◆ Work instructions ◆
From the records below, transcribe only the lines running from the one with "Keep writing the" through the one with "tag(ret.build('trim_2', TRIM), **S)". Keep both of those end lines.
** BEGIN Source material **
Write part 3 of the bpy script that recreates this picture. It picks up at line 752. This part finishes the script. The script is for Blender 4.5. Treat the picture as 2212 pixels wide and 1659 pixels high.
** END Source material **
** BEGIN Source material **
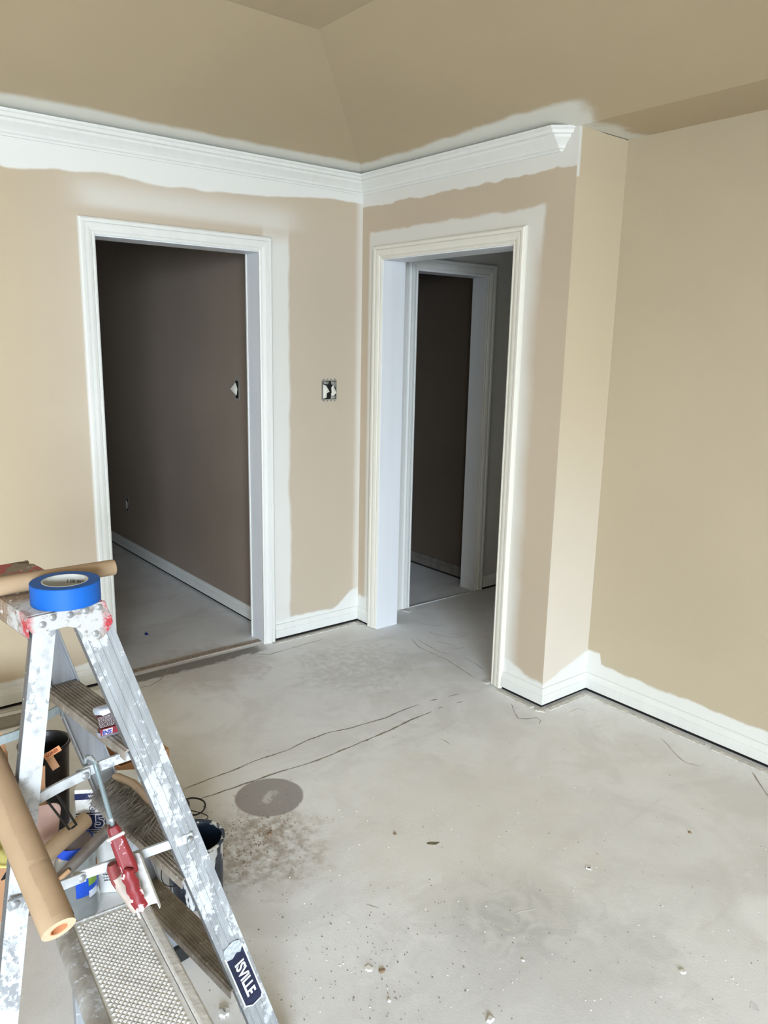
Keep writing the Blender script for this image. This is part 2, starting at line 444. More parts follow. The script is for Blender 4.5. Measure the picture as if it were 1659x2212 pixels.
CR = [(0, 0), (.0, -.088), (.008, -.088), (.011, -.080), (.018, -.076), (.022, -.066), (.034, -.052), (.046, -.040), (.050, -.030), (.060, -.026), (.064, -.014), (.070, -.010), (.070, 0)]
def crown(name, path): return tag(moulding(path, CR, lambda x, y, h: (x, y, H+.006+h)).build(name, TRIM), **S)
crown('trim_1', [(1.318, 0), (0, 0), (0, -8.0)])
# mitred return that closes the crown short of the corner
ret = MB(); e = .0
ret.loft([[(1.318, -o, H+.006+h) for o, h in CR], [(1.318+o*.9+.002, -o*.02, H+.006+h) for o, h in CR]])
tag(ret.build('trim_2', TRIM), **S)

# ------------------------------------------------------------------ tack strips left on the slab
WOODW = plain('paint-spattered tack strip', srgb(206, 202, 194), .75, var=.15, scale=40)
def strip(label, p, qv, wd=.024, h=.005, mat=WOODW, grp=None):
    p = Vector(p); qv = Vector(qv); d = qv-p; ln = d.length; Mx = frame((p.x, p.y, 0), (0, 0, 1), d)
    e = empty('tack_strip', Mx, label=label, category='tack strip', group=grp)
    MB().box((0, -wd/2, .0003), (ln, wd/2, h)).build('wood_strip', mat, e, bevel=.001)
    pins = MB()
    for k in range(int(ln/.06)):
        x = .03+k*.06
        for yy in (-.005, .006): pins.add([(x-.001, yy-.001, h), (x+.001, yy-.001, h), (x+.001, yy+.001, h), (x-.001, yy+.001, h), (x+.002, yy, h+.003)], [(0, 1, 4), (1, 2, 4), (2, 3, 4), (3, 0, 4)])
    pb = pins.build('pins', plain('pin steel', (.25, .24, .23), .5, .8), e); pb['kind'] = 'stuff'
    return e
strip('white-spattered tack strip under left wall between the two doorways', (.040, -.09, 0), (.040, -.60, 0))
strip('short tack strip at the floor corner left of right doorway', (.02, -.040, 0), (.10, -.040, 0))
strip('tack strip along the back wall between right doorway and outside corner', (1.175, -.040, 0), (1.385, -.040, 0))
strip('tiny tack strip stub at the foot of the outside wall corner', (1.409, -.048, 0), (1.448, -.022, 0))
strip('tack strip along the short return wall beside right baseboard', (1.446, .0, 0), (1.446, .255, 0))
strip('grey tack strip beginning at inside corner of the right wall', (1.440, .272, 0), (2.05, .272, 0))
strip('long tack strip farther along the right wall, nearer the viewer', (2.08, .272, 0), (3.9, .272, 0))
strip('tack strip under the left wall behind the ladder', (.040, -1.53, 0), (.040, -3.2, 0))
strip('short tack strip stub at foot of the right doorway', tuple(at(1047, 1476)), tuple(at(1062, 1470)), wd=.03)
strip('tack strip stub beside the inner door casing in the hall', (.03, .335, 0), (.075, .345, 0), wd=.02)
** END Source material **
◆ Result of the exercise ◆
Keep writing the Blender script for this image. This is part 2, starting at line 444. More parts follow. The script is for Blender 4.5. Measure the picture as if it were 1659x2212 pixels.
CR = [(0, 0), (.0, -.088), (.008, -.088), (.011, -.080), (.018, -.076), (.022, -.066), (.034, -.052), (.046, -.040), (.050, -.030), (.060, -.026), (.064, -.014), (.070, -.010), (.070, 0)]
def crown(name, path): return tag(moulding(path, CR, lambda x, y, h: (x, y, H+.006+h)).build(name, TRIM), **S)
crown('trim_1', [(1.318, 0), (0, 0), (0, -8.0)])
# mitred return that closes the crown short of the corner
ret = MB(); e = .0
ret.loft([[(1.318, -o, H+.006+h) for o, h in CR], [(1.318+o*.9+.002, -o*.02, H+.006+h) for o, h in CR]])
tag(ret.build('trim_2', TRIM), **S)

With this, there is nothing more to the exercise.